Ms ROXON (GellibrandAttorney-General and Minister for Emergency Management) (13:17): I would like to thank all the members who have spoken on this bill. It is an area where people on both sides of the House have very strong feelings, for reasons that are extremely justifiable. I want to thank everyone for their contributions and the spirit in which they were given, in particular those members who have people in their electorates who were unfortunate victims or family members of victims of past incidents. I know that for all concerned it is a very delicate subject and one where people are committed to being able to provide appropriate support. No-one in this House disagrees with the fact that terrorism is a terrible crime, that it has a dramatic and long-lasting impact on the lives of victims.

This Social Security Amendment (Supporting Australian Victims of Terrorism Overseas) Bill 2011 will enable Australians who are victims of declared overseas terrorism acts to claim financial support of up to $75,000. The bill establishes a framework for the provision of this assistance. As the bill was introduced some time ago, it will not surprise the House as we flag that the government will be moving some amendments that have already been identified. I will go through those amendments in more detail when they are moved in the consideration in detail stage.

But I would like to address one of the major themes that has been raised throughout this debate, particularly from those opposite, and that is the question of whether or not retrospectivity should apply to this scheme. I understand that that will be the subject of an amendment to be moved by the opposition when we get to the consideration in detail stage. As I said, I respect the speakers who have spoken about this and their genuine commitment. However, I think we do need to look at some of the facts in the history surrounding these particular instances but also the consideration of whether or not retrospectivity should apply. Speakers mentioned in particular the September 11 attacks and the Bali bombings.

In relation to the September 11 attacks and the Bali bombings, the previous government made decisions about support and assistance for victims at the time. In fact, in August 2003, after the Bali bombing, then Prime Minister John Howard ruled out compensation and a compensation scheme for victims of terrorism. Further, in May 2006, the then Minister for Justice and Customs, Senator Chris Ellison, ruled out a compensation support scheme for victims of the second Bali bombing.
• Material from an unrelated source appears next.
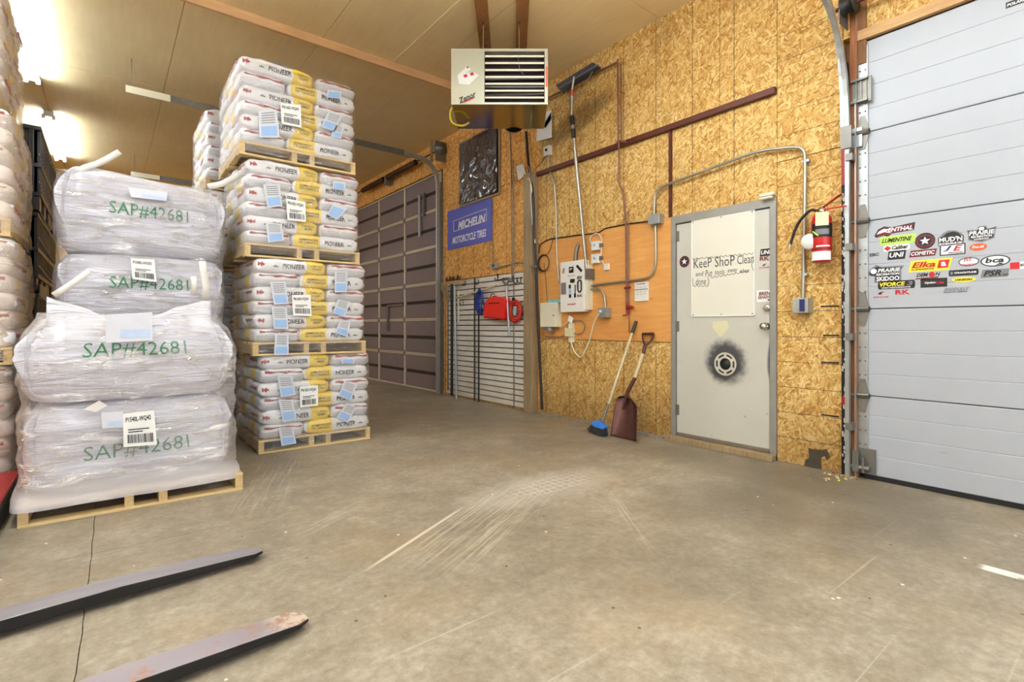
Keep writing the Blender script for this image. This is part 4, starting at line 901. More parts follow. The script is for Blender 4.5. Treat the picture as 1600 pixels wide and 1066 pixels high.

Of course, support was provided to past victims, and that drew on a number of existing measures, including the Disaster Health Care Assistance Scheme, ex gratia assistance, consular and repatriation assistance and immediate short-term financial assistance through the AGDRP. Since Bali 2002 the Australian government has expended more than $12 million on assistance and support for Australians killed or injured as a direct result of overseas terrorist acts. In addition, the September 11 Victim Compensation Fund provided generous financial assistance to those injured and the next of kin of those who were killed in the 9-11 attacks, including Australians.

So I am concerned that those opposite are raising an issue that they did not act upon when they were in government; that this has been pursued well after the opportunity to be able to consider these matters; and that it was ruled out explicitly by the Prime Minister of the day, and ruled out again by the Justice and Customs Minister, a senator from the shadow minister's own state. Here, our government has taken the step to establish a scheme, once and for all, for future events. That is now being politicised to try to make some sort of point about a history which is actually the previous government's history rather than our own. Payments have been made of between $250,000 and up to $7.1 million to the next of kin of those persons who were killed in the 9-11 attacks, including Australians. Accordingly, the government does not propose to extend the scheme to cover individuals who have already been supported.

Our government is very committed to making the changes in this bill. We have welcomed the opposition's support. There has been agreement, in what is a difficult area, about how prospective payments should be capped. I think this is a scheme that will stand Australia in good stead. I am sure that every member of this House hopes that this scheme will never be used. That will mean that we never have Australians in parts of the world where they may be a victim of terrorism. But I fear that despite that ardent wish, we do not live in a world where that is likely to be possible in the future and therefore it is appropriate for us to put in place a scheme which allows for clear support and which sets out the rules and methods for that to be made available to people quickly. I will speak in a little more detail about the amendments that the government is moving when we move to the consideration in detail, and of course I acknowledge that the member for Stirling is also going to move his amendments after that.

Question agreed to.

Bill read a second time.

Message from the Governor-General recommending appropriation for the bill and proposed amendments announced.